Lovely sail over although light winds meant some engine help. We were joined by four dolphins for a few minutes.




Always a pleasure to see.

Now the guide books describe the little old Roman port as decidedly dodgy due to a right angled turn on entry  and the narrowness of it all. We were outside contemplating it and watching a 46 footer go in when we were approached by Enrico in a rib who talked us in to it. In we went and despite several boats deciding to come out at the same time as we entered we got in safely.




A remarkable place. The Romans basically carved it all out of stone. There was a large villa here and it was seen as a safe port in a storm as it was on the trade routes from Spain to Rome and Naples.

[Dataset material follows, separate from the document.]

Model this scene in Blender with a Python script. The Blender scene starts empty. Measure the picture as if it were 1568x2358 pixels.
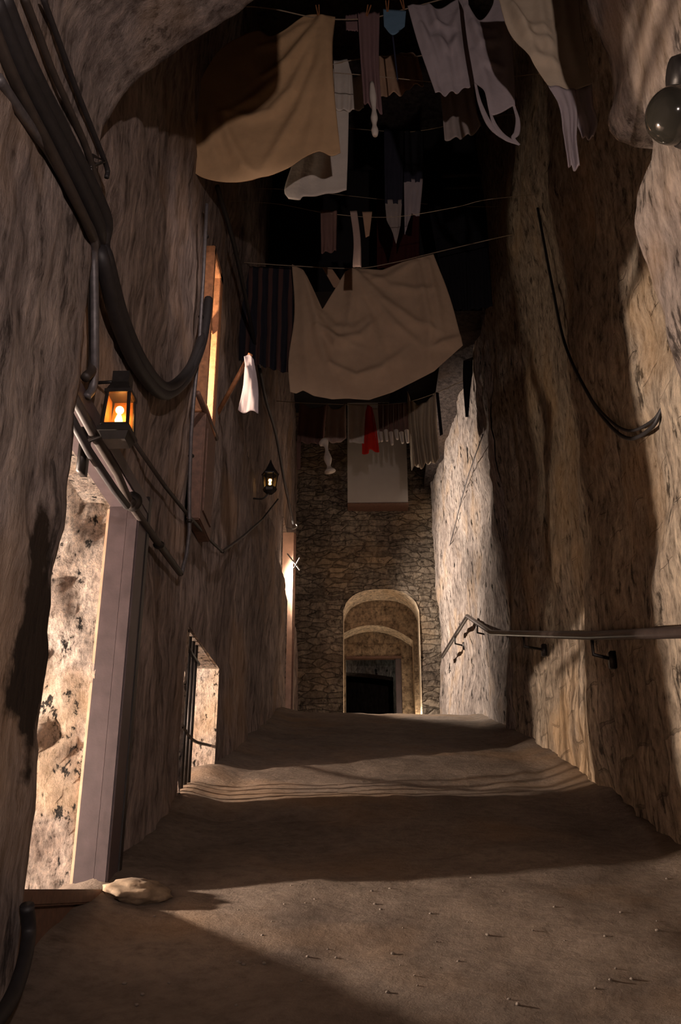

Ventotene and its neighboring Island San Stefano has a long history of imprisoning people with Caligula's sister 'Julia' being exiled here due to excessive adultery, I understand this as not just a bit over the side but completely keel hauled. She was eventually starved to death for her naughtiness as were about five other Roman women. As time went on political prisoners were sent here for being political in an opposing sort of way. It seems that it was here that a united Europe was first proposed by political prisoners Spinelli and Rossi in the Ventotene Manifesto in 1941. So forward thinking that they could almost see Nigel Farage.


You can't mention Ventotene without mentioning Douglas Fairbanks Junior. The sort of actor only your older brother would recall but he put his swashbuckling talents to good use in 1940 something when he lead an invasion of Ventotene and captured the occupying German force there pretending to be a much larger force then he was. Apparently his 'Beach Jumping' unit specialised in that kind of thing.



We liked Enrico and we liked this place so we stayed for two days and managed to catch England beating Colombia although I wore my Bogota hat just in case. As my brother said the Colombians can get upset in a kind of Stabby way!

Leaving Ventotene we made for one of the few remaining anchorages near the bay of Naples at Miseno. Travelling through the Procida strait you meet all the ferries coming from Naples. The navigation channels seem a little confusing and trying to get in to the head of a hydrofoil captain is even more difficult with one mirroring my attempts to show a clear sign of direction as if he were aiming for us.I think we may be on an hydrofoil blacklist. When they say 'See Naples and die' They are talking about the hydrofoil drivers. I thought I was going to have to reach for my hooter once again.

 There is no where you can go round here without bumping in to the past and we discovered that the Roman fleet was parked here in AD 79 under the command of Pliney the elder who, on seeing Vasuvius erupting and being a bit of a naturalist, went to take a look. He'd also heard that a mate and his wife were stuck at Stabia South East of Vesuvius so wanted to rescue them. He apparently got there but years of Corpulence and forgetting to take his blood pressure pills got the better of him and he died on the beach.



Leaving Miseno probably on the same route as Pliney in 79 AD heading for Torre Del Greco. I bet he didn't have such a fine dinghy cover as that produced by Mrs K.


Torre del Greco beneath Vesuvius. Stab proof vests recommended. But you are not allowed in the club house bar in shorts. You have to maintain standards you know.


Hermy tucked up second from the end at Circulo Nautico Torre Del Greco awaiting the arrival of very old brother. We have put the dinghy away.